Des guerres sans soldats… La Toile d’Araignée révèle les contours du futur militaire

Une course aux armements technologiques redessine le paysage des conflits, où les drones et l’intelligence artificielle deviennent des éléments clés dans les équilibres de dissuasion et de confrontation.
Dans ce contexte, l’opération ukrainienne baptisée « Toile d’Araignée », menée en profondeur du territoire russe, met en lumière le rôle croissant des drones dans la redéfinition des règles d’engagement, soulevant des questions profondes sur l’équilibre des forces, l’avenir de la dissuasion et le possible retour du concept de « guerre totale ».
L’experte militaire Mara Karlin, professeure à l’Université Johns Hopkins et ancienne conseillère de six secrétaires à la Défense, a déclaré dans une interview accordée au magazine américain Foreign Policy que, malgré sa précision et son impact médiatique, l’opération a eu un effet stratégique limité en raison de l’incertitude autour des pertes russes, qui varient entre la destruction de 40 bombardiers (selon l’Ukraine) et un nombre bien moindre (selon la Russie).
Elle a toutefois souligné l’importance de l’effet de surprise et de la planification de longue haleine ayant précédé l’opération.
Karlin a comparé « Toile d’Araignée » à une opération israélienne menée contre le Hezbollah libanais à l’automne dernier, qui aurait blessé au moins 2 000 combattants. Selon elle, bien que les deux opérations soient similaires en termes d’innovation, l’impact de l’attaque israélienne a été plus significatif.
Elle a indiqué que, sur le court terme, la technologie pourrait rééquilibrer les rapports de force en faveur des acteurs « plus faibles », mais qu’à long terme, elle profite à ceux capables de l’intégrer efficacement et de développer des capacités organisationnelles solides autour d’elle.

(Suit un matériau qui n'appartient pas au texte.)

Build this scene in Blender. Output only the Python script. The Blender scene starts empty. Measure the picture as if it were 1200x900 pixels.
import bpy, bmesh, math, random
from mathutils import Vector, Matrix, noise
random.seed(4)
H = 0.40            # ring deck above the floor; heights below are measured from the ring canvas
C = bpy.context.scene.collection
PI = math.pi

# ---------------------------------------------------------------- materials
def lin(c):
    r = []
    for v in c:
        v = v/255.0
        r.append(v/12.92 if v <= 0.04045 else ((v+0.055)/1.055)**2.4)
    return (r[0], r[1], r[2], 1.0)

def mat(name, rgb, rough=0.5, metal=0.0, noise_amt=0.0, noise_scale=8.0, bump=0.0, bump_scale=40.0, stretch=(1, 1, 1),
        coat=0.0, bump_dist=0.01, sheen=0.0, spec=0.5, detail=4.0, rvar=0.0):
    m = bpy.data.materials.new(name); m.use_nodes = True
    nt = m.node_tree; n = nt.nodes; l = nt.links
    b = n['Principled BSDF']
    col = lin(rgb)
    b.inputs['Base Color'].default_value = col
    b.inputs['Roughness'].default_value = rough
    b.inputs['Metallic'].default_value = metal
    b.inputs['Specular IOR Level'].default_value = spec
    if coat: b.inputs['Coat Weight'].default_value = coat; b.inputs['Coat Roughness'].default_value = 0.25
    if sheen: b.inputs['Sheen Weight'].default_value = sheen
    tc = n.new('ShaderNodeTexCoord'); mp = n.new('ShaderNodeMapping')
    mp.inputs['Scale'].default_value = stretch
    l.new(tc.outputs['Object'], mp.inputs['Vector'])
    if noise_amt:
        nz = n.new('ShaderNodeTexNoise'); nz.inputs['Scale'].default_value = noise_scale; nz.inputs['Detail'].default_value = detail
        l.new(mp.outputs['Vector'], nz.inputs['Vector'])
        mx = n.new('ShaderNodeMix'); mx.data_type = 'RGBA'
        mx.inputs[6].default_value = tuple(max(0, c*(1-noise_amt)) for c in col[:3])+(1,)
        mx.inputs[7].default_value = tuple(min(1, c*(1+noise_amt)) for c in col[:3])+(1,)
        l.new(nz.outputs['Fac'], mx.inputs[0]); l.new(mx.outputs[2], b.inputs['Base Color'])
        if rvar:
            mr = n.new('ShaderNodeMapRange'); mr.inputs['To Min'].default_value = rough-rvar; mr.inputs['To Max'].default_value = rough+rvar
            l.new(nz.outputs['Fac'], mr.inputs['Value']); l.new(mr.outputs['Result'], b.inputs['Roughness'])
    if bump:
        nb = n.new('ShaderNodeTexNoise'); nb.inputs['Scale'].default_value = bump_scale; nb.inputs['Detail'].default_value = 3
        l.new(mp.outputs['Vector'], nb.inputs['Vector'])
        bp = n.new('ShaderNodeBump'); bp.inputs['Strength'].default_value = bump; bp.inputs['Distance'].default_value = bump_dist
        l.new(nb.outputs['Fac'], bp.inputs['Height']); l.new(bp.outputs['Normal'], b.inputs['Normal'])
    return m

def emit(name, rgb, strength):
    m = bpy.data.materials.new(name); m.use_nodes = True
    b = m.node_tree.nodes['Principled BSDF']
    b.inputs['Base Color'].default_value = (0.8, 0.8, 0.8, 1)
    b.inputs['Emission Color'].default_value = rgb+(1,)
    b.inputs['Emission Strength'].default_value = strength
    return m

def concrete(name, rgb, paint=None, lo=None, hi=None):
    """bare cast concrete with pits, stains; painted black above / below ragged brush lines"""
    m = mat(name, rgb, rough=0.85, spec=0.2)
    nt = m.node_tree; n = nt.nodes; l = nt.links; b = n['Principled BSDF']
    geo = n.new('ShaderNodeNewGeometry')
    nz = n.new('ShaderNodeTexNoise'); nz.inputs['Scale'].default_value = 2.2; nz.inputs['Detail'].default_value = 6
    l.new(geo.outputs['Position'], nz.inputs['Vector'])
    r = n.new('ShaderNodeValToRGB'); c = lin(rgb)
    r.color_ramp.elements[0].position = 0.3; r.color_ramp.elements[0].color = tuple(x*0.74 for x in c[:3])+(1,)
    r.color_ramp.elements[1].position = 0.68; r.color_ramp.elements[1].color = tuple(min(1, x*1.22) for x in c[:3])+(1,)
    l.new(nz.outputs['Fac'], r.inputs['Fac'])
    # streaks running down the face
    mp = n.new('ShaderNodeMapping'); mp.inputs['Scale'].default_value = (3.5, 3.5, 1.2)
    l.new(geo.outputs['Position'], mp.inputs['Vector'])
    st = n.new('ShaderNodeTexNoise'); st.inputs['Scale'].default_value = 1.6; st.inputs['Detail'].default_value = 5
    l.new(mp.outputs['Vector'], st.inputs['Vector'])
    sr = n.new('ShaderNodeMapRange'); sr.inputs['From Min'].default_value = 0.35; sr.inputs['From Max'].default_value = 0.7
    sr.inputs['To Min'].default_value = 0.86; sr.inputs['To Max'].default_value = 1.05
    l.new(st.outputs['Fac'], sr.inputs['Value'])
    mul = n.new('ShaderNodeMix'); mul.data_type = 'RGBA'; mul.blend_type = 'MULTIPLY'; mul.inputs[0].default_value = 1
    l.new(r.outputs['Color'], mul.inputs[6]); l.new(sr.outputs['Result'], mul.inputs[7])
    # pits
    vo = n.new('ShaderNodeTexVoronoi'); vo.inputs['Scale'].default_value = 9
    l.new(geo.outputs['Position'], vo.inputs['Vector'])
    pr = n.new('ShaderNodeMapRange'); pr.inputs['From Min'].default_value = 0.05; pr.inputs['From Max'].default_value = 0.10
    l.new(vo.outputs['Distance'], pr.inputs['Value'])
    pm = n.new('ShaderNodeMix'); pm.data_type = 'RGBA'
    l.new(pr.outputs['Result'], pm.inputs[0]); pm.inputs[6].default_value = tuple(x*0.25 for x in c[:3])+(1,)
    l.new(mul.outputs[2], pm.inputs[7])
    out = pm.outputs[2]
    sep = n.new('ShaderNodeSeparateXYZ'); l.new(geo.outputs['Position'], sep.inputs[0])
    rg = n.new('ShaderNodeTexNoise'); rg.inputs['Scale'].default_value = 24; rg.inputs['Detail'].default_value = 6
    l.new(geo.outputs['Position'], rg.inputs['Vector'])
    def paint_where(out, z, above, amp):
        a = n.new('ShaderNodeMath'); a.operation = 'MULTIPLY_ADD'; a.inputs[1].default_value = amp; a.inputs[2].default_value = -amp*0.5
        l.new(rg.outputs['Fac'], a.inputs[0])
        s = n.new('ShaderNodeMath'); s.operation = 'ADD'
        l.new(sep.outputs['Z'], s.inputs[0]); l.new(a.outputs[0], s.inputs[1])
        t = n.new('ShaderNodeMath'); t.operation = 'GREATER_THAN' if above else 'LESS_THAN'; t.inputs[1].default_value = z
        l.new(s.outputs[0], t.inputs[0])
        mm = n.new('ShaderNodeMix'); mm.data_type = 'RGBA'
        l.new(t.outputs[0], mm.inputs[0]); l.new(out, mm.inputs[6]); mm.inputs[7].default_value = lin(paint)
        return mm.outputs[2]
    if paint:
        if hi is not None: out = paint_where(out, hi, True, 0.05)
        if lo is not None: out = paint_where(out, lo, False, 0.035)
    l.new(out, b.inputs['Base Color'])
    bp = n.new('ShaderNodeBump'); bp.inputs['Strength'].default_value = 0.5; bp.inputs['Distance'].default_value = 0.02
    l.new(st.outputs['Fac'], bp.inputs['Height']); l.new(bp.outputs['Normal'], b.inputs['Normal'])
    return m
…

L’experte estime que les drones sont désormais omniprésents, non seulement en Ukraine, mais aussi dans d’autres conflits, comme l’escalade entre Israël et l’Iran l’an dernier, ou encore entre l’Inde et le Pakistan le mois dernier.
L’arme nucléaire
Concernant les armes nucléaires, Karlin note que les débats à leur sujet se sont intensifiés en Europe et dans la région indo-pacifique. Plusieurs voix s’élèvent pour doter des pays comme la Corée du Sud, le Japon, l’Allemagne, la Pologne et même certaines sphères politiques suédoises de « capacités nucléaires potentielles ». Cela soulève des doutes sur la crédibilité de la dissuasion élargie assurée par les États-Unis, au moment où leurs alliés commencent à en remettre en question l’efficacité.

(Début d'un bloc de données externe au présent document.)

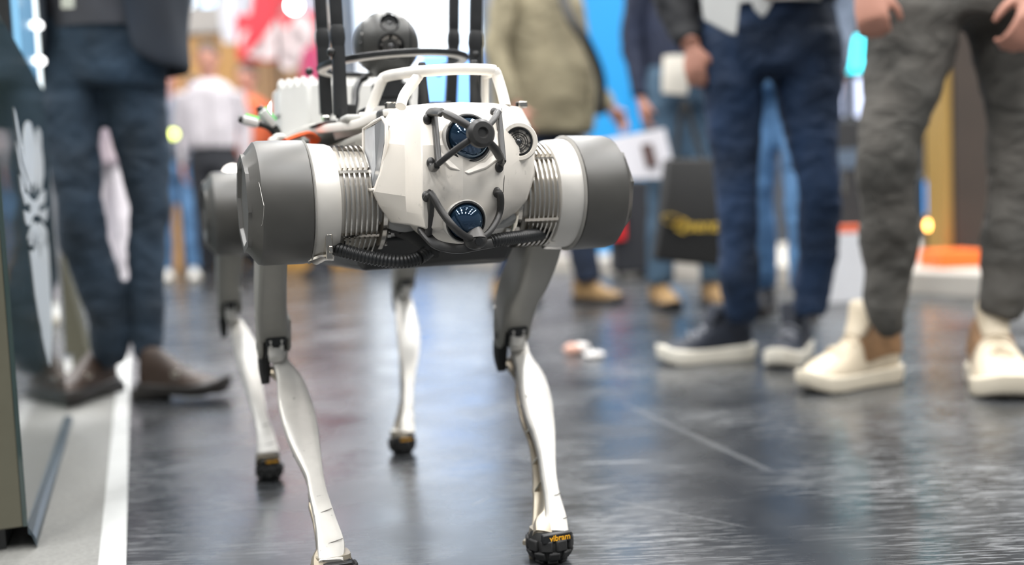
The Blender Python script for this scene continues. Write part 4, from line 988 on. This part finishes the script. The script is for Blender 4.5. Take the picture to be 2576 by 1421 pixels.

L’intelligence artificielle
Quant à l’intelligence artificielle, Karlin affirme qu’elle accélère le rythme des guerres et améliore la compréhension des données de terrain.
Cependant, elle met en garde contre le risque d’une prise de décision précipitée sous la pression du temps, imposée par des systèmes automatisés, comme dans une partie d’échecs entre deux ordinateurs ultra-rapides. « Je suis un peu inquiète du fait que l’IA accélère excessivement les cycles de décision. Cela peut pousser des gens à réagir sans suffisamment réfléchir. Fondamentalement, cela peut représenter un grave danger pour la stabilité des conflits. »

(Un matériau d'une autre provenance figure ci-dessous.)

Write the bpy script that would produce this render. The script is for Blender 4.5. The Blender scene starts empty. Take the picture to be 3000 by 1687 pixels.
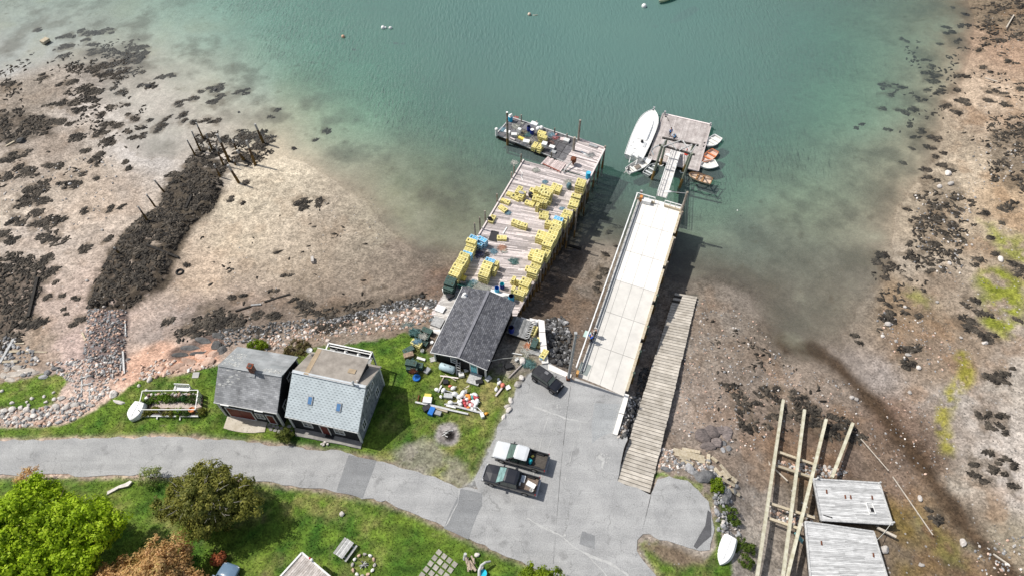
import bpy, math, random
import numpy as np
from mathutils import Vector, Matrix
R_ = random.Random(11)
NP = np.random.default_rng(5)
C = bpy.context.scene.collection
rad = math.radians
# ---------------------------------------------------------------- camera: a drone about 70 m above the road
FPX, PITCH, CZ = 2050.0, rad(54), 74.5
CF = Vector((0, math.cos(PITCH), -math.sin(PITCH))); CU = Vector((0, math.sin(PITCH), math.cos(PITCH))); CR = Vector((1, 0, 0))
def ray(px, py):
    return CF + CR*((px-1500)/FPX) - CU*((py-843.5)/FPX)
def W(px, py, z=0.0):
    """the point at height z that the photograph shows at px, py (3000 px wide)"""
    d = ray(px, py); t = (z-CZ)/d.z
    return Vector((0, 0, CZ)) + d*t
def XY(px, py, z=0.0):
    w = W(px, py, z); return (w.x, w.y)
def vp(b, z0, t):
    """foot and top of a standing pole from the photo positions of both"""
    B = W(b[0], b[1], z0); T = ray(*t); h = Vector((T.x, T.y)); s = (Vector((B.x, B.y)).dot(h))/h.dot(h)
    return B, Vector((0, 0, CZ)) + T*s
cam = bpy.data.objects.new('camera', bpy.data.cameras.new('camera')); C.objects.link(cam)
cam.location = (0, 0, CZ); cam.rotation_euler = (rad(90)-PITCH, 0, 0)
cam.data.sensor_width = 36; cam.data.lens = 36*FPX/3000; cam.data.clip_end = 2000; cam.data.clip_start = 1
sc = bpy.context.scene; sc.camera = cam
# ---------------------------------------------------------------- light
SUN_AZ, SUN_EL = rad(160), rad(53)
sd = Vector((math.cos(SUN_AZ)*math.cos(SUN_EL), math.sin(SUN_AZ)*math.cos(SUN_EL), math.sin(SUN_EL)))
sl = bpy.data.lights.new('sun', 'SUN'); sl.energy = 4.2; sl.angle = rad(0.9); sl.color = (1, .955, .89)
so = bpy.data.objects.new('sun', sl); C.objects.link(so); so.rotation_euler = (-sd).to_track_quat('-Z', 'Y').to_euler()
wd = bpy.data.worlds.new('World'); sc.world = wd; wd.use_nodes = True
nt = wd.node_tree; bg = nt.nodes['Background']
sky = nt.nodes.new('ShaderNodeTexSky'); sky.sky_type = 'NISHITA'; sky.sun_disc = False
sky.sun_elevation = SUN_EL; sky.sun_rotation = rad(90)-SUN_AZ; sky.dust_density = 2.0
tc = nt.nodes.new('ShaderNodeTexCoord')
# thin high cloud, thicker over the head of the bay
sep = nt.nodes.new('ShaderNodeSeparateXYZ'); nt.links.new(tc.outputs['Generated'], sep.inputs[0])
nz = nt.nodes.new('ShaderNodeTexNoise'); nz.inputs['Scale'].default_value = 2.2; nz.inputs['Detail'].default_value = 5
nt.links.new(tc.outputs['Generated'], nz.inputs['Vector'])
dot = nt.nodes.new('ShaderNodeVectorMath'); dot.operation = 'DOT_PRODUCT'
dot.inputs[1].default_value = Vector((-.62, .62, .48)).normalized(); nt.links.new(tc.outputs['Generated'], dot.inputs[0])
mr = nt.nodes.new('ShaderNodeMapRange'); mr.inputs[1].default_value = .80; mr.inputs[2].default_value = 1.0; mr.interpolation_type = 'SMOOTHSTEP'
nt.links.new(dot.outputs['Value'], mr.inputs[0])
mr2 = nt.nodes.new('ShaderNodeMapRange'); mr2.inputs[1].default_value = .42; mr2.inputs[2].default_value = .7; mr2.inputs[4].default_value = .3
nt.links.new(nz.outputs['Fac'], mr2.inputs[0])
mx = nt.nodes.new('ShaderNodeMath'); mx.operation = 'MAXIMUM'; nt.links.new(mr.outputs[0], mx.inputs[0]); nt.links.new(mr2.outputs[0], mx.inputs[1])
mixc = nt.nodes.new('ShaderNodeMixRGB'); nt.links.new(mx.outputs[0], mixc.inputs[0]); nt.links.new(sky.outputs[0], mixc.inputs[1])
mixc.inputs[2].default_value = (17, 17.5, 18, 1)
nt.links.new(mixc.outputs[0], bg.inputs['Color']); bg.inputs['Strength'].default_value = 0.074
vs = sc.view_settings; vs.view_transform = 'Standard'; vs.look = 'None'; vs.exposure = 0.14; vs.gamma = 1
sc.cycles.max_bounces = 6; sc.cycles.transparent_max_bounces = 10; sc.cycles.diffuse_bounces = 3; sc.cycles.glossy_bounces = 3
sc.cycles.use_denoising = True; sc.cycles.caustics_reflective = False; sc.cycles.caustics_refractive = False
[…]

Elle considère que l’IA peut soutenir les petits États à travers des réseaux d’alliances stratégiques, mais que l’avantage revient aux grandes puissances capables d’investir massivement dans le calcul avancé.
Elle insiste également sur l’importance d’adopter une vision globale de la guerre, intégrant les dimensions civiles et technologiques, comme cela a été le cas durant les révolutions industrielle, agricole ou démocratique.
Vers une guerre totale ?
À propos du concept de « guerre totale », Karlin a exprimé sa crainte de le voir réapparaître, notamment après l’expérience ukrainienne et les tensions au Moyen-Orient. Elle estime qu’il est désormais nécessaire de se préparer à des conflits à la fois conventionnels et nucléaires, et non plus seulement à la lutte contre le terrorisme.
Concernant les États-Unis, elle considère que leur niveau de préparation est insuffisant, notamment à cause de la marginalisation croissante des compétences civiles au sein du Département de la Défense, ce qui nuit à la planification stratégique.
Elle a également émis des doutes sur le projet de « dôme doré » actuellement promu, en raison de son coût très élevé et de son éloignement du concept de dissuasion préventive qui a longtemps guidé la stratégie américaine.
La Chine
Enfin, Karlin alerte sur l’avancée rapide de la Chine dans plusieurs domaines militaires : modernisation nucléaire, puissance maritime et spatiale, opérations cybernétiques.
Elle s’inquiète de l’absence de dialogue militaire entre Washington et Pékin, ce qui augmente le risque de malentendus, notamment autour de Taïwan, que la Chine espère pouvoir contrôler militairement d’ici 2027.